WORK TO DO | List every line in this data where the string "scene" occurs.

COLLECTED DATA |
----

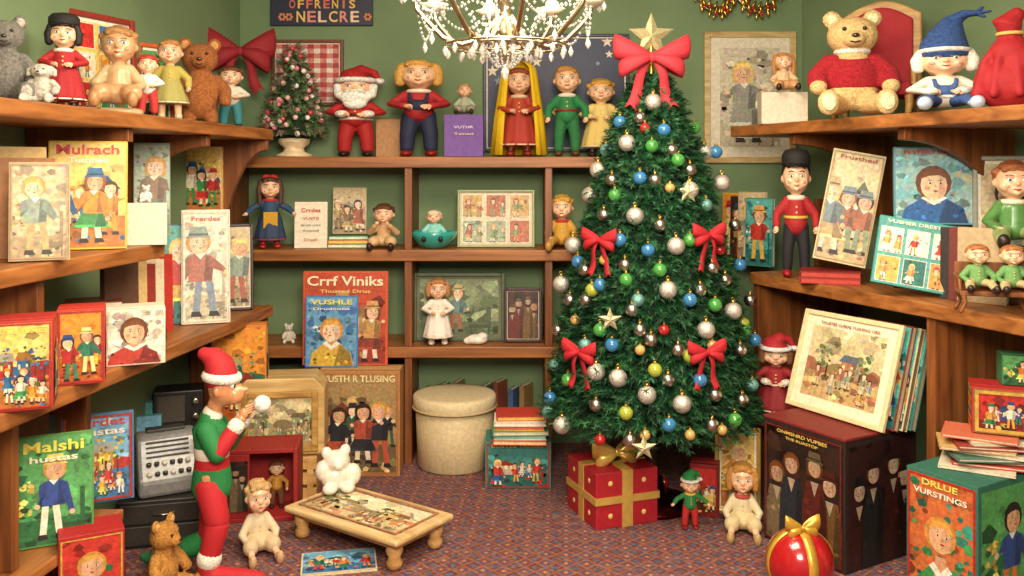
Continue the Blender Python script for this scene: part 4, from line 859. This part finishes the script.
def on_tree(px,py,ex=0):
    d=TY-.2
    for _ in range(12):
        x=wx(px,d); z=wz(py,d); r=tR(z)+ex; q=r*r-(x-TX)**2; d=.5*d+.5*(TY-math.sqrt(max(q,0)))
    return (wx(px,d),d,wz(py,d))
def ball(col,lab,r=.03,kind='gloss'):
    o=thing('bauble',lab+' hanging on christmas tree','ornament',(0,0,0),group='baubles on the christmas tree')
    MB().ell((0,0,0),r,20,14).obj('ball',mat(col,kind),o); 
    MB().lathe([(r*.28,r*.95),(r*.28,r*1.2),(r*.2,r*1.22)],(0,0,0),10).obj('cap',mat('#c8a850','metal'),o)
    MB().torus((0,0,r*1.35),r*.16,r*.04,12,6,(math.pi/2,0,0)).obj('hook',mat('#c8a850','metal'),o); return o
kinds={'w':ball('#dcd4c8','frosted silver-white glitter bauble',.040,'glitter'),'g':ball('#4a9a44','shiny green bauble',.031),'b':ball('#3a7cae','shiny blue bauble',.031),'y':ball('#a8b040','shiny lime-gold bauble',.031),'r':ball('#a81c20','shiny red bauble',.024),'t':ball('#80b8b0','frosted teal bauble',.030,'glitter'),'o':ball('#c8a058','shiny gold bauble',.023),'s':ball('#d0ccc4','shiny silver bauble',.030,'metal')}
used=set()
pl=[('w',653,102),('w',635,216),('w',676,246),('w',704,152),('w',618,378),('w',682,404),('w',733,311),('w',668,290),('w',722,183),('w',573,245),('w',561,284),('w',598,170),('w',627,143),('s',651,340),('s',712,268),
('w',706,330),('w',562,425),('w',690,190),('s',640,118),('s',672,150),('s',604,215),('w',647,395),('s',740,350),('s',586,300),('s',630,440),('s',655,180),('s',715,395),('s',700,290),('s',612,180),('s',585,270),('s',735,225),('s',742,400),('s',632,310),('s',678,350),('s',558,330),('s',750,300),
('g',626,280),('g',652,146),('g',678,160),('g',690,240),('g',600,330),('g',694,128),('b',640,178),('b',669,425),('b',550,398),('b',578,262),('b',620,122),('b',740,265),('b',716,152),('b',648,250),
('y',626,413),('y',592,290),('y',690,356),('y',655,370),('r',645,128),('r',600,440),('r',664,330),('r',720,250),
('t',606,150),('t',585,345),('t',638,300),('t',752,385),('t',706,205),('t',555,365),('t',548,412),('o',712,345),('o',604,260),('o',670,188),('o',640,350),('o',575,320),('o',690,435),('o',645,435),('o',722,430),
('b',612,345),('b',700,380),('b',690,300),('b',620,240),('g',735,420),('g',568,380),('g',715,305),('g',660,270),('g',615,195),('s',660,225),('s',596,405),('s',668,380),('w',590,195),('s',725,280),('b',600,285),('s',625,265),('s',690,170),('b',664,130),('s',570,300),('w',596,372),('s',712,425),('b',755,340),('g',745,330),('s',640,330)]
R=random.Random(4)
for k_,px,py in pl:
    loc=on_tree(px,py)
    if k_ not in used: kinds[k_].location=loc; used.add(k_)
    else: copytree(kinds[k_],loc)
for i in range(24):
    a=R.uniform(-.2,math.pi+.2); z=R.uniform(.5,1.8); rr=tR(z); copytree(kinds[R.choice('wsgbytos')],(TX+rr*math.cos(a),min(4.84,TY+rr*math.sin(a)),z))
for px,py in((600,240),(708,235),(580,352),(706,352)):
    q=on_tree(px,py,.035); bow('red satin bow tied on christmas tree',q,.175,math.atan2(q[0]-TX,TY-q[1])*.8,'#b41824',tail=1.5,group='bows on the christmas tree')
bow('big pinkish-red ribbon bow below the treetop star',(TX-.02,TY-.12,wz(58,4.2)),.34,0,'#c4303c',tail=1.15)
def star(label,loc,r,col,kind='metal',name='star_ornament',group=None):
    o=thing(name,label,'star',loc,0,0,group); vs=[(0,-.25*r,0),(0,.25*r,0)];fs=[]
    for i in range(10):
        a=math.pi/2+i*math.pi/5; q=r if i%2==0 else r*.42; vs.append((q*math.cos(a),0,q*math.sin(a)))
    for i in range(10): a=2+i;b=2+(i+1)%10; fs+=[(0,a,b),(1,b,a)]
    MB().add(vs,fs).obj('star',mat(col,kind),o,smooth=False); return o
s=star('pale gold glitter star on treetop',(TX+.0,TY,wz(36,4.3)),.115,'#e8d8a4','glitter'); MB().cap((0,0,-.2),(0,0,-.05),.02,.012).obj('socket',mat('#c8a850','metal'),s)
for px,py in((688,192),(610,320),(644,448)): q=on_tree(px,py,.02); star('small cream glitter star hung on christmas tree',q,.055,'#e0d4a8','glitter',group='stars on the christmas tree')
# gifts & floor items
def gift(label,loc,w,h,yaw,col,rib):
    o=thing('gift_box',label,'gift',loc,yaw); MB().box((0,0,h/2),(w,w,h)).obj('box',mat(col,'paper'),o,smooth=False,bevel=.004)
    k=MB(); rw=w*.17; e=.004
    k.box((0,0,h/2),(rw,w+e*2,h+e*2)); k.box((0,0,h/2),(w+e*2,rw,h+e*2)); k.box((0,0,h*.5),(w+e*3,w+e*3,rw*.6))
    k.obj('ribbon',mat(rib,'foil'),o,smooth=False)
    bow('',(0,-w*.1,h+.05),w*.75,0,rib,tail=.35,parent=o,kind='foil',fat=1.3); 
    k=MB()
    for s1 in(-1,1):
        for s2 in(-1,1):
            for z in(.22,.8): k.ell((s1*w*.27,s2*(w/2+.001),z*h),(.012,.002,.012),8,6); k.ell((s2*(w/2+.001),s1*w*.27,z*h),(.002,.012,.012),8,6)
    k.obj('dot_pattern',mat('#e8c878','paint'),o)
    return o
gift('red wrapped gift box with gold ribbon under tree',(.465,4.19,0),.31,.25,.35,'#a81422','#e0bc60')
p=Fl(664,487); kr=copytree(kinds['r'],(p[0],p[1],.025)); kr['label']='shiny red bauble lying on carpet'; kr['group']='loose baubles'
p=Fl(690,528); doll('little gnome doll in green and red striped suit',(p[0],p[1],0),.27,.0,'stand',hair='#3a2414',hs='short',hat='elf',hatc='#1f7a3c',top='#2a7a3c',bot=('trousers','#b82420'),arms='out',shoes='#8a1a18',hscale=1.1,chub=1.2,collar='#e0c040')
p=Fl(744,533); doll('cream-dressed blonde doll sitting on carpet',(p[0],p[1]+.03,0),.31,-.2,'sit',hair='#b88038',hs='bob',top='#d8c8a0',bot=('dress','#d0ba8c'),shoes='#b89a6a',arms='lap',collar='#b84a38',chub=.95)
frame('gold framed picture leaning beside doll',(wx(738,4.18),4.19,0),.21,.40,-.3,.10,fm=mat('#c8a048','foil'),fw=.02,a=('single',141,'warm'),mw=.008)
p=Fl(712,517); carton('small dark red carton standing on carpet',(p[0],p[1]+.12,0),.13,.24,.12,-.3,0,'#8a1a1a',('people',142,'red'),edge='#b03028',border=(.08,'#8a1a1a'))
doll('doll in red dress and red hat with white brim',(wx(776,4.36),4.36,.401),wz(332,4.36)-.401,-.3,'stand',hair='#7a4a24',hs='bob',hat='santa',hatc='#a81c24',top='#982024',bot=('gown','#8c1c20'),arms='front',shoes='#3a1a14',trim='#e8dcc8',chub=1.4)
# ---- big foreground carton right
y60=math.radians(-60)
o=carton('large dark illustrated carton with painted portraits and red lid',(1.587,3.955,0),.43,.525,.44,y60,0,'#2c1c18',('dim',151,'dark'),title=[('ONMSNRD VUPBES',.935,.62,.028,'#e0c060'),('THE RUASTOP',.893,.4,.022,'#e0c060')],side=('dim',152,['#341a18','#241010','#5a2420','#4a3020','#343430'],1),top=.95,border=(.03,'#6a2018'),edge='#8a2420')
MB().box((0,-.22,.531),(.436,.446,.012)).obj('lid',mat('#7a201c','paper'),o,smooth=False,bevel=.003)
q=Vector((1.375,3.85,.540)); ux=Vector((.5,-.866,0)); uy=Vector((.866,.5,0))
frame('cream framed watercolour of village scene leaning on books',q,.53,.44,math.radians(-62),.30,fm=mat('#e0cc9c','paint'),fw=.022,t=.02,a=('landscape',153,['#dcc898','#c8a870','#b87858','#98a07a','#8a98a0','#cca45c','#d8c8a0']),mw=.04,matc='#ecdfbe',title=[('THUSTES VURDE TUSHING ORE',.89,.6,.028,'#8a3a28')])
G='books behind the cream picture'
for i,(c,h_) in enumerate((('#7a2a20',.43),('#c8b890',.42),('#3a6a64',.41))):
    b_=q+ux*(.14+.015*i)+uy*(.055+.034*i); book('tall upright book leaning behind framed picture',b_,.28,h_,.028,math.radians(-62),.28,c,('people',160+i,'teal'),group=G,top=1,pages=('#c8b890','#8a6a4a','#b8a880')[i])
# near carton
N_=Vector((1.605,3.1,0)); w_,t_,hz=.28,.40,.505
org=N_-ux*(w_/2)+uy*t_
carton('large teal and red illustrated carton with blond boy picture',org,w_,hz,t_,y60,0,'#2f6a58',('portrait',171,['#c86a3a','#2f7a60','#3a8a4a','#c83a2a','#e8c860']),title=[('DRLUE',.93,.5,.045,'#f0d860'),('VURSTINGS',.86,.75,.04,'#f0e6d0')],side=('single',173,'green',1),top=1.05,border=(.04,'#b82a22'))
hz+=.004
G='magazines piled on the teal carton'
cc_=org-uy*.2
for i in range(9):
    c=['#d8ccb0','#b83a2a','#d0c0a0','#5a7a6a','#e0d4bc','#c8a060','#9a3a2a','#d6caa8','#c86a4a'][i]
    book('thin magazine in an untidy flat pile',(cc_.x+.05+.02*((i*7)%5-2),cc_.y+.0+.01*(i%3),hz+i*.0135),.25,.19,.0125,.25*((i*5)%4-1.5)*.6-.3,0,c,flat=True,group=G)
z_=hz+9*.0135+.001
carton('red carton with gold trim and pictures',(cc_.x+.16,cc_.y+.10,z_),.24,.17,.16,-.4,0,'#a8241e',('people',181,'red'),side=('stripe',1,'orange',-1),border=(.08,'#c8a040'),top=1)
carton('small green carton on red carton',(cc_.x+.20,cc_.y+.08,z_+.175),.14,.11,.10,-.3,0,'#3a7a4a',('single',182,'green'),top=1)
# red ornament foreground
p=Fl(798,592); o=thing('large_bauble','big shiny red bauble with gold ribbon cross and bow','ornament',(p[0],p[1]-.02,0),.1)
MB().ell((0,0,.125),.125,32,20).obj('ball',mat('#a8141c','gloss'),o)
kk=MB(); n=48; vs=[];fs=[]
for i in range(n):
    a=2*math.pi*i/n
    for q_ in(-1,1): vs.append((q_*.018,.1268*math.cos(a),.125+.1268*math.sin(a)))
for i in range(n): fs.append((2*i,2*i+1,(2*i+3)%(2*n),(2*i+2)%(2*n)))
kk.add(vs,fs); vs2=[(y,x,z) for x,y,z in vs]; kk.add(vs2,fs); kk.obj('ribbon',mat('#d8a840','foil'),o,solid=.003)
bow('',(0,-.02,.262),.13,0,'#d8a840',tail=.3,parent=o,kind='foil',fat=1.3)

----

EXERCISE OUTPUT |
Continue the Blender Python script for this scene: part 4, from line 859. This part finishes the script.
frame('cream framed watercolour of village scene leaning on books',q,.53,.44,math.radians(-62),.30,fm=mat('#e0cc9c','paint'),fw=.022,t=.02,a=('landscape',153,['#dcc898','#c8a870','#b87858','#98a07a','#8a98a0','#cca45c','#d8c8a0']),mw=.04,matc='#ecdfbe',title=[('THUSTES VURDE TUSHING ORE',.89,.6,.028,'#8a3a28')])